Cadbury launched Dairy Milk Silk in India in January 2009

Cadbury launched Dairy Milk Silk in India in January 2009

Hershey yesterday (9 June) told just-food that it is to enter the chocolate sector in India with the launch of one of its flagship brands, Kisses with local venture partner Godrej Beverages & Foods. Here, along with Euromonitor’s Confectionery in India report, we take a look at the Indian chocolate market.

  • With more than half of chocolate confectionery value sales in India being attributed to affordable SKUs priced between IRN5-10 (US$0.11-$0.21), chocolate confectionery was unaffected by the low consumer confidence and tightening of purse strings which began in urban India in late 2008. The category continued on its growth trajectory unscathed, as despite global economic slowdown average consumer discretionary spending power continued to rise. Growth was also driven by ongoing product and brand innovation by manufacturers who sought to increase the consumption occasions for chocolate confectionery as well as strived to cater to the aspirations and purchasing power of the various consumer segments through launches in standard as well as premium categories.
  • Countlines was the fastest growing category in 2009 due to strong new product development and advertising and promotional activity in this category for key brands such as 5 Star, Perk and Munch in 2008 and 2009. The media blitz for newly-launched Perk Poppers (by Cadbury) and Munch Pop Chocs (by Nestlé) highlighted the Perk and Munch brands and brought attention to this category. Countlines benefited over tablets due to health-conscious consumers preferring lighter indulgent products such as Ulta Perk and KitKat Mini. 2009 also saw Nestlé India’s Munch and Bar-One and Cadbury India’s 5 Star and Perk hike prices for the smallest SKU (5-7g) from INR2 to INR3 due to rising cost pressures and unsustainability of these low price points.
  • Among chocolate tablets, plain milk is the most popular with a retail value share of 80% in 2009. Cadbury’s Dairy Milk is the greatest contributor to the huge share of plain milk tablets. Filled (12%) and plain dark (2%) increased their share in 2009 with Cadbury India giving Bournville a high-profile re-launch in plain dark and filled variants. The growing popularity of imported filled/plain dark tablet brands such as Lindt and Toblerone also contributed to the expansion of the filled and plain dark categories. Plain white continues to be spearheaded by Nestlé India’s Milkybar with limited availability of other brands.
  • The chocolate confectionery competitive landscape is dominated by Cadbury India and Nestlé India with value shares of 58% and 33%, respectively, in 2008. Both companies were instrumental in building up chocolate confectionery in India in recent decades, with major investments in advertising and brand building over the years. Gujarat Co-operative Milk Marketing Federation is the third largest player and other players are mainly multinationals with a very niche presence in India.
  • Competition is expected to intensify over the forecast period as international brands from Mars and Hershey are expected to make an appearance in India during this period.

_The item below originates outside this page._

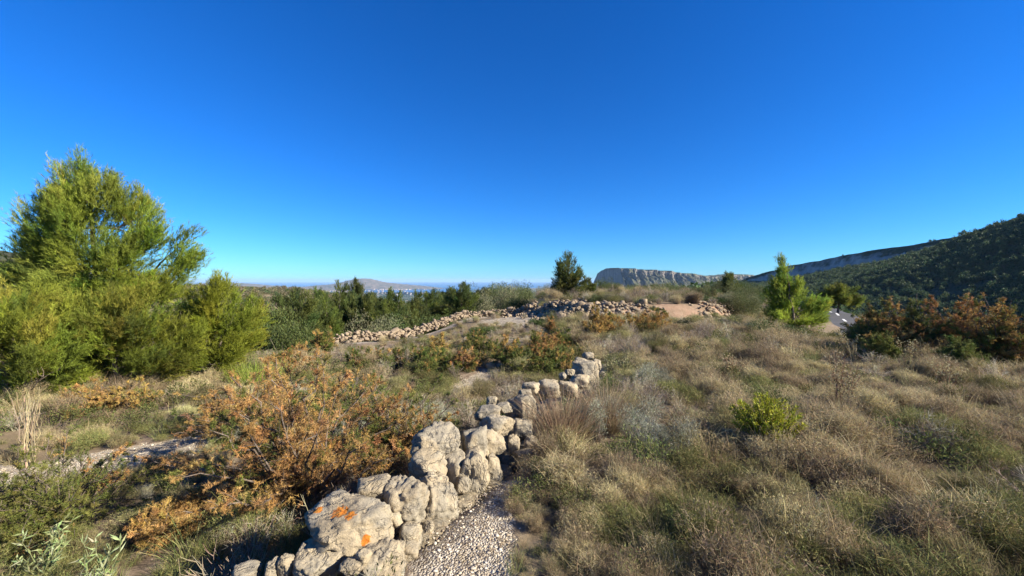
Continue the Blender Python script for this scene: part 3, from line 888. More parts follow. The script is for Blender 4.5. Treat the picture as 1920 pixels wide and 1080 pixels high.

In addition, domestic biscuits player Surya Food & Agro is expected to launch economy chocolate confectionery brands in India by 2010. With Indian consumers’ appetites for premium chocolate growing, multinational brands such as Lindt, which have already forged a small presence in India, are also expected to give premium offerings from Cadbury India and Nestlé India tough competition.
  • Sales of chocolate confectionery are expected to more than double from INR26.9bn in 2009 to INR54.98bn in 2014 (63m tonnes in 2009 to 127m tonnes in 2014).